### Provided material
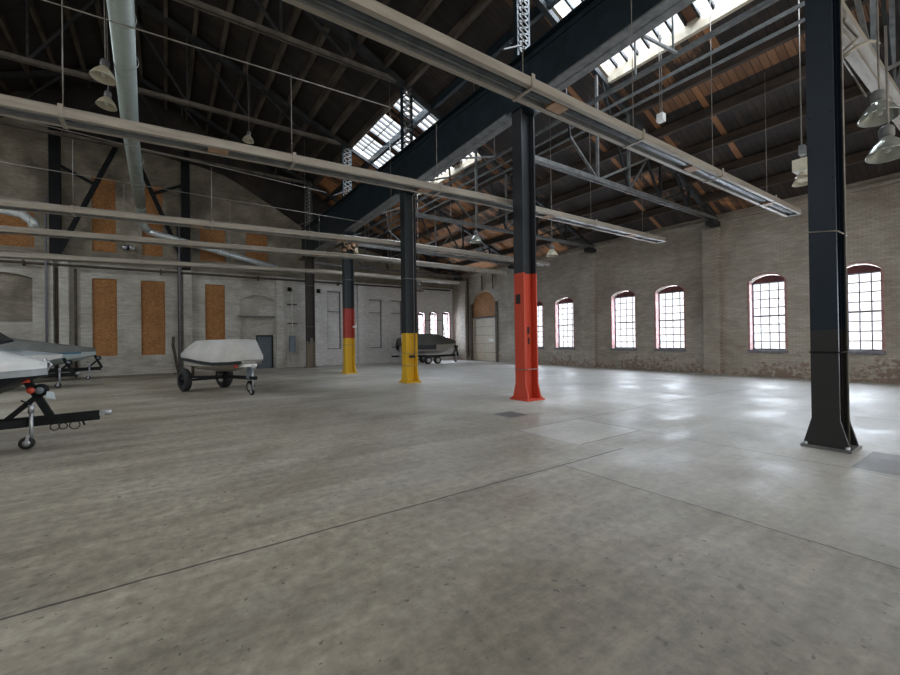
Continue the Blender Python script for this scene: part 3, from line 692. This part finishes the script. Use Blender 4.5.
# gable bracing posts in front of the far wall
for x, s, lab in ((-4.3, 1, 'black steel post before the far wall, left of the round duct'), (.95, -1, 'black steel post before the far wall, right of the round duct')):
    r = root('gable_post', (x, 26.8, 5.62), lab, 'post', 'posts against the far gable')
    MB().box(x - .2, x + .2, 26.68, 26.96, 5.63, 13.0).build('post', 'black', r)
    MB().beam((x + s * .15, 26.75, 6.1), (x + s * 2.6, 26.75, 12.4), .12, .2).build('diagonal_brace', 'black', r)
    MB().beam((x + s * .15, 26.75, 10.2), (x + s * 1.5, 26.75, 9.5), .08, .14).build('short_brace', 'black', r)
    tag(MB().tube([(x - .32, 26.7, .2), (x - .32, 26.7, 8.6)], .045, 8).build('pipe', 'muntin', r), 'grey vertical pipe')

for x, z1, lab in ((.62, 8.2, 'rusty downpipe on the far wall behind the leaning post'), (-4.30, 5.3, 'rusty downpipe between the paired pilasters'), (-3.62, 5.3, 'thin rusty downpipe right of the paired pilasters')):
    o = MB().tube([(x, 26.95, 0), (x, 26.95, z1)], .075 if x > -3.7 and x > 0 else .05, 8).build('downpipe', 'rust'); tag(o, lab, 'pipe')
# ------------------------------------------------------------------ heater rails
RY = [(4.35, 0.6, 0), (8.4, -3.6, -.1), (14.15, -4.5, 0), (17.2, -6, 0), (21.8, -7, 0)]
RL = ['widest radiant heater rail crossing above the red column', 'radiant heater rail crossing the middle of the nave before the duct',
      'cream heater rail ending above the windows left of the red column', 'heater rail below the duct elbow, second farthest', 'farthest heater rail near the far wall']
for i, (y, xs, _) in enumerate(RY):
    xe = 15.6; z = 5.29
    zl = 5.29 if i < 1 else 5.0
    def zz(x): return z + (zl - z) * max(0, (7.0 - x)) / 10.0
    r = root('heater_rail', (xe, y, z), RL[i], 'heater', 'radiant heater rails')
    k = 1.0; secs = []
    prof = [(-.20, -.09), (-.20, .04), (-.13, .09), (.13, .09), (.20, .04), (.20, -.09), (.12, -.09), (.12, -.078), (.165, -.078), (.165, .03), (.11, .07), (-.11, .07), (-.165, .03), (-.165, -.078), (-.12, -.078), (-.12, -.09)]
    L = [xs, 7.0, xe]
    MB().loft([[(x, y + a, zz(x) + b) for a, b in prof] for x in L], close=True).build('reflector', 'cream', r)
    il = [(-.16, -.075), (-.16, .025), (-.10, .065), (.10, .065), (.16, .025), (.16, -.075), (.155, -.075), (.155, .02), (.096, .06), (-.096, .06), (-.155, .02), (-.155, -.075)]
    MB().loft([[(x, y + a, zz(x) + b) for a, b in il] for x in L], close=True).build('inner_liner', 'refl', r)
    tag(MB().tube([(x, y + .01, zz(x) - .005) for x in L], .055, 8).build('heater_tube', 'tube', r), 'dark heater tube')
    x = xe - 1.9
    while x > xs:
        MB().box(x - .16, x + .16, y - .10, y + .10, zz(x) - .085, zz(x) + .05).build('coupling', 'tan', r); x -= 4.3
    MB().box(xe, xe + .14, y - .17, y + .17, z - .08, z + .08).build('end_box', 'steel_lt', r)
    hx = {0: [.93, 4.36, 7.2, 10.4, 13.6], 1: [-1.25, 2.07, 5.46, 8.4, 11.4, 14.4], 2: [-1.93, 1.16, 4.03, 7.1, 10.4, 13.6], 3: [-4.2, -1.1, 2.0, 5.3, 8.6, 12], 4: [-4.2, -.9, 2.5, 6, 9.5, 13]}[i]
    for x in hx:
        top = 6.85 if (i >= 1 and x < 5.6) else zr(x) - .1
        MB().tube([(x, y, zz(x) + .08), (x, y, top)], .008, 6).build('hanger_rod', 'wire', r)
        MB().box(x - .03, x + .03, y - .21, y + .21, zz(x) - .105, zz(x) - .09).box(x - .03, x + .03, y - .215, y - .2, zz(x) - .09, zz(x) + .09).build('hanger_clip', 'cream', r)
for y, x0, x1, z0, z1, lab in ((8.4, -3.5, 4.2, 6.66, 6.87, 'thin pipe above the middle heater rail, crossing the round duct'), (14.15, -5, 4.6, 7.2, 6.75, 'thin pipe above the cream heater rail near the far gable'), (17.2, -6, 7.3, 6.95, 6.85, 'thin wire pipe before the far gable'), (21.8, -7, 7.2, 7.1, 6.9, 'farthest thin pipe across the gable')):
    o = MB().tube([(x0, y, z0), (x1, y, z1)], .011, 6).build('gas_pipe', 'wire'); tag(o, lab, 'pipe', 'thin pipes above the heater rails')
# pipe along the far wall
r = root('wall_pipe', (6, 26.75, 5.45), 'long dark pipe running along the far wall below the ledge', 'pipe')
MB().tube([(-7, 26.78, 5.42), (18.5, 26.78, 5.45)], .06, 8).build('pipe', 'rust', r)
for x in (-5.4, -.2, 4.6, 9.5, 14.5): MB().box(x - .03, x + .03, 26.72, 27.05, 5.3, 5.55).build('bracket', 'rust', r)
o = MB().tube([(-7, 26.6, 5.9), (7, 26.6, 5.75)], .04, 8).build('wall_pipe', 'cream'); tag(o, 'thin cream pipe above the long dark wall pipe', 'pipe')
# ------------------------------------------------------------------ ducts
r = root('round_duct', (-.85, 18, 8.2), 'large pale green spiral duct running high along the nave', 'duct')
pts = [(-.62, 8.6, 8.2), (-.85, 16.0, 8.2), (-.95, 24.4, 8.2)]
MB().tube(pts, [.215, .215, .215], 24).build('pipe', 'galv', r)
for t in (0.12, .22, .45, .62, .8):
    y = 8.6 + t * 15.8; x = -.62 - .33 * t; MB().lathe([(.216, -.02), (.226, -.02), (.226, .02), (.216, .02)], (x, y, 8.2), (0, 1, 0), 24).build('joint_ring', 'galv', r)
MB().tube([(-.95, 24.35, 8.2), (-.96, 25.2, 8.15), (-.95, 25.8, 7.95), (-.9, 26.1, 7.6), (-.7, 26.2, 7.38)], [.214, .21, .20, .19, .185], 20).build('elbow', 'galv', r)
for y in (14.0, 19.5): MB().tube([(-.62 - .021 * (y - 8.6), y, 8.2), (-.62 - .021 * (y - 8.6), y, zr(-.4) - .2)], .01, 5).build('hanger', 'wire', r)
r = root('thin_duct', (2.4, 26.2, 6.7), 'thin silver duct slanting down to the right from the round duct elbow', 'duct')
tag(MB().tube([(-.72, 26.2, 7.38), (-.3, 26.2, 7.27), (5.5, 26.2, 6.04)], .16, 16).build('pipe', 'silver', r), 'silver pipe')
MB().lathe([(.15, 0), (.19, 0), (.19, .08), (.15, .08)], (2.5, 26.2, 6.68), (.978, 0, -.21), 16).build('joint_ring', 'silver', r)
o = MB().tube([(-6.2, 23.5, 7.0), (-5.2, 23.5, 6.98), (-4.75, 23.5, 6.9), (-4.45, 23.5, 6.65), (-4.4, 23.5, 6.4)], .17, 16).build('flexible_duct', 'silver'); tag(o, 'short curved silver duct at the left picture edge', 'duct')
# ------------------------------------------------------------------ lamps
def lamp(x, y, z, dia, mat, lab, top, tilt=0):
    r = root('high_bay_lamp', (x, y, z), lab, 'lamp', 'high bay lamps')
    k = dia / .42
    MB().lathe([(.055 * k, .22 * k), (.10 * k, .17 * k), (.16 * k, .09 * k), (.205 * k, 0), (.21 * k, -.015 * k), (.20 * k, -.012 * k), (.15 * k, .085 * k), (.09 * k, .16 * k), (.04 * k, .2 * k)], (x, y, z), (tilt, tilt * .4, 1), 24).build('reflector', mat, r)
    MB().lathe([(0, .36 * k), (.06 * k, .36 * k), (.075 * k, .33 * k), (.075 * k, .24 * k), (.06 * k, .21 * k), (0, .21 * k)], (x, y, z), (tilt, tilt * .4, 1), 14).build('housing', 'steel_lt', r)
    MB().lathe([(0, -.02 * k), (.035 * k, 0), (.04 * k, .05 * k), (.02 * k, .14 * k), (0, .14 * k)], (x, y, z + .03 * k), (tilt, tilt * .4, 1), 12).build('bulb', 'white', r)
    MB().tube([(x + tilt * .35 * k, y, z + .35 * k), (x + tilt * .35 * k, y, z + .45 * k), (x, y, top)], .012, 6).build('cord', 'wire', r)
lamp(7.43, 1.19, 4.33, .40, 'lampglass', 'large ribbed lamp right of the near column, upper one', 6.3, .12)
lamp(6.78, 1.02, 3.64, .38, 'lampglass', 'large ribbed lamp at the right edge, lower one', 5.1, .12)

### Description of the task
Pull out every line in the data above that has the word "from".

### Exercise response
Continue the Blender Python script for this scene: part 3, from line 692. This part finishes the script. Use Blender 4.5.
r = root('thin_duct', (2.4, 26.2, 6.7), 'thin silver duct slanting down to the right from the round duct elbow', 'duct')